Bahkan ia telah berbuat sebegitu jauh, sehingga ia menandatangani
keputusannya dengan darahnya sendiri.
Pada saat Kimball bertanya apakah ia mau menyerahkan diri kepada
Kristus, Dwight mengatakan ya dengan berlinang air mata tetapi
bersukacita.
Kemudian Dwight mengungkapkan perasaannya. "Saya seolah-olah berada
di suatu dunia yang baru. Burung-burung berkicau lebih merdu.

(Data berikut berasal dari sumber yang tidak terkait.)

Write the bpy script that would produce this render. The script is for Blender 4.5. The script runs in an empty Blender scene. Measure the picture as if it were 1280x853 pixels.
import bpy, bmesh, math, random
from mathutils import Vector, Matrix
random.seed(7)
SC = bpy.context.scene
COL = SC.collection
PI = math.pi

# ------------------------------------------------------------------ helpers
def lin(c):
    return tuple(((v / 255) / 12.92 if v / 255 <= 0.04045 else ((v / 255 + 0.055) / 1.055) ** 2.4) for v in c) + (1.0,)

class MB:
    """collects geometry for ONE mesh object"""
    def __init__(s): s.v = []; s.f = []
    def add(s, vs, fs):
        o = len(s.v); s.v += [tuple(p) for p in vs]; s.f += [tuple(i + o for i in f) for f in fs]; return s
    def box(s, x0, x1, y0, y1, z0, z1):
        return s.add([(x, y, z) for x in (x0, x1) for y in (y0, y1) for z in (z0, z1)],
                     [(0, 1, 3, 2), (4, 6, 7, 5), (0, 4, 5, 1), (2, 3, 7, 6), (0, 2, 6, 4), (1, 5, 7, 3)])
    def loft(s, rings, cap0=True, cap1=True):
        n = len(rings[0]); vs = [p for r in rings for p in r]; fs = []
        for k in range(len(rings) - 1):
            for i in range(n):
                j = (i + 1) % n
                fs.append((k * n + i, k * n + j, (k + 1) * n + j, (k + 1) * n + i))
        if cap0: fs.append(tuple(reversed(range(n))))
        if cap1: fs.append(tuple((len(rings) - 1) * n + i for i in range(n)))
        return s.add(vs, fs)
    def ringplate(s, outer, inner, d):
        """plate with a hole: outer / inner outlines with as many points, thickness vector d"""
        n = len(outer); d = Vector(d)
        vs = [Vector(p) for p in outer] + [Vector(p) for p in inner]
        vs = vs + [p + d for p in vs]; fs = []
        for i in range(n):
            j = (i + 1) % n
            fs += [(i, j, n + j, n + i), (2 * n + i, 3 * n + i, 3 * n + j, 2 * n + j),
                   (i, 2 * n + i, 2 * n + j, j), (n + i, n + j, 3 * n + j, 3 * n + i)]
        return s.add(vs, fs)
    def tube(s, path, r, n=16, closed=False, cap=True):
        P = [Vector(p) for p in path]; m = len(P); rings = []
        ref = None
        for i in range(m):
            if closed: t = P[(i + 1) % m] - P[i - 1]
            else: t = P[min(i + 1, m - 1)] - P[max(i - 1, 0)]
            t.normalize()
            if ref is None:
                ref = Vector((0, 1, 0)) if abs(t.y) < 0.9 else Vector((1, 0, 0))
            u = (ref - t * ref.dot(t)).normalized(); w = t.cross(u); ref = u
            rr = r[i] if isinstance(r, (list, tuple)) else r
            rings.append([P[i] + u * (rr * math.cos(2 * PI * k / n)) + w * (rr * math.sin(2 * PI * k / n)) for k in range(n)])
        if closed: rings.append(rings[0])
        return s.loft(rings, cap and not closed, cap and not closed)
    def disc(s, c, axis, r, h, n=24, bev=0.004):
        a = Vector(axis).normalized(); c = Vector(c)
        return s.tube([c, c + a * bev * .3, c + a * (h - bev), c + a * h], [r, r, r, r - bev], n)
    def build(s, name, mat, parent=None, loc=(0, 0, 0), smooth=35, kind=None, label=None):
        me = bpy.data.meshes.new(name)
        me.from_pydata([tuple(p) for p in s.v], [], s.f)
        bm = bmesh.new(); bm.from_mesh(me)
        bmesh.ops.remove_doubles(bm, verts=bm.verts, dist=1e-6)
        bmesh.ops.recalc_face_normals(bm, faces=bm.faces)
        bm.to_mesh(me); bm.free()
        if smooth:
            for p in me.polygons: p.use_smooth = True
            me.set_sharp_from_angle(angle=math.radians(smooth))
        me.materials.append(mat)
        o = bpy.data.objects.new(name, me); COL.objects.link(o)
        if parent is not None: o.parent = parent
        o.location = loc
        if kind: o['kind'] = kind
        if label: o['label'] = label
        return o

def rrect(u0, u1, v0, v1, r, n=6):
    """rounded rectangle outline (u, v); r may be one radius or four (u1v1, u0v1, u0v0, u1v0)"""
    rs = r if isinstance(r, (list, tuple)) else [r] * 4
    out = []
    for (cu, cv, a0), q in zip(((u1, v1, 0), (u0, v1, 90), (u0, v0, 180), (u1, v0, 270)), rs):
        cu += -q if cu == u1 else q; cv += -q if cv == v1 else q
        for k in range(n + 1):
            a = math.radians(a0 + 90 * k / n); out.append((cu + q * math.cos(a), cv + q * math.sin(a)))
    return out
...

Matahari bersinar lebih cemerlang. Saya belum pernah mengalami damai
seperti itu sebelumnya."
Secepat mungkin ia pergi ke Northfield, Massachusetts, untuk
mengunjungi rumah pertaniannya. Di sana dengan penuh kemauan ia
memberikan kesaksian Kristennya, dengan merasa yakin bahwa keenam
saudara laki-lakinya dan kedua saudara perempuannya akan segera
menginginkan apa yang telah dimilikinya. Namun mereka tidak
memberikan tanggapan, dan Dwight kembali ke Boston dengan kecewa.
Seringkali ia mengalami putus asa pada saat ia menyatakan
keinginannya untuk menjadi anggota Gereja Mount Vernon. Panitia
keanggotaan gereja memutuskan agar ia menunggu. Mereka tidak yakin
bahwa ia telah sungguh-sungguh bertobat.
Walaupun demikian hal ini tidak memadamkan semangat Dwight. Pada
saat ia berbicara dengan bersemangat di persekutuan doa yang
diadakan pada tiap-tiap pertengahan minggu, seorang diaken
menariknya ke tepi dan menasihatinya. "Saudara dapat melayani Tuhan
secara lebih baik dengan tetap berdiam diri." Ia akhirnya diakui
sebagai anggota gereja kira-kira setahun kemudian.
Dwight Moody pindah ke barat ke Chicago dan mencari penghasilannya
dengan menjual sepatu di Lake Street. Ia menghabiskan akhir-akhir
pekannya dengan mencari pemuda-pemuda dari daerah perkampungannya
yang miskin untuk diajak mengikuti Sekolah Minggu, yang telah
dimulainya di bagian utara kota Chicago. Ia demikian berhasil dalam
usaha-usaha penginjilannya sehingga ia meninggalkan dunia usahanya
untuk menjadi seorang pekerja Kristen penuh.
Lebih dari lima puluh tahun setelah kematiannya, surat kabar
Chicago Tribune memberikan penghargaan terhadap pemuda udik dari
Massachusetts dengan komentar editorial, "Dwight L. Moody patut
diingat sebagai utusan Injil terbesar dalam abad kesembilanbelas."